Arqueólogos registam o naufrágio, na área portuária de Madame, uma pequena ilha dentro da enseada de Sainte-Marie | Centro de Preservação Histórica de Naufrágios
Os arqueólogos também aplicaram métodos geofísicos, isto é, com recurso a equipamento de sonar de varredura percorreram o fundo marinho, o que indicou “um conjunto denso de anomalias nas proximidades. Isso sugere que vários naufrágios podem se sobrepor dentro de uma área portuária confinada”, explicaram.
Mapas que mostram a área de levantamento arqueológico perto da ilhota Madame dentro da Baía de Ambodifotatra.
As pessoas na Idade de Ouro da Pirataria
Nas várias linhas de investigação, a equipa procurou também dados nas fontes escritas que no caso adensaram a história deste naufrágio.
Para além dos bens, os registos referentes à Nossa Senhora do Cabo descrevem que na embarcação transportava o vice-rei cessante da colónia portuguesa, o Arcebispo de Goa e cerca de 200 escravos de Moçambique.
Seria um navio fortemente armado mas foi danificado por uma tempestade, procurando refúgio perto da Ilha da Reunião.
De acordo com relatos da época, "os piratas encontraram um grande navio de carga português deitado ancorado que tinha perdido todos os mastros e dois terços de seus canhões".
O grupo de navios piratas, liderados por Olivier Levasseur (La Buse) e John Taylor, não perdeu a oportunidade e atacou e capturou o navio indefeso, a 8 de abril de 1721, perto de Reunião.
Mais tarde e depois de restaurado, o Nossa Senhora do Cabo ficou sob o comando de La Buse, que rebatizou o navio para Victorieux (Vitorioso). Após um período ao serviço da Idade de Ouro da Pirata, a embarcação terá sido incendiada e naufragada junto à pequena ilha Madame, em frente a Sainte-Marie.

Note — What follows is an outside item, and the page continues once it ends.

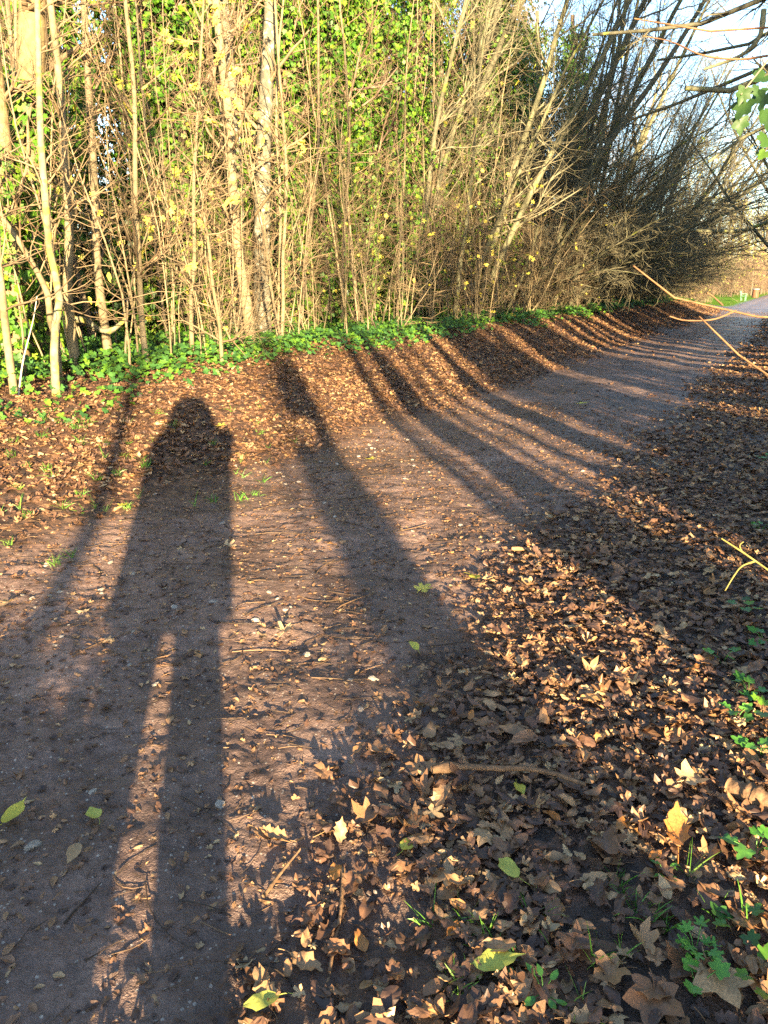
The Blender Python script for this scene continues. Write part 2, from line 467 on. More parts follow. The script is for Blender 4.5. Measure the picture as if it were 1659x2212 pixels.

O cruzamento dos dados arqueológicos com as fontes escritas permitem agora traçar correspondências e acrescentar o conhecimento sobre o destino do Nossa Senhora do Cabo.
Este estudo arqueológico dedicado ao navio português apresenta assim novas perceções sobre a pirataria, o comércio global e o poder colonial no oeste do Oceano Índico, há 300 anos.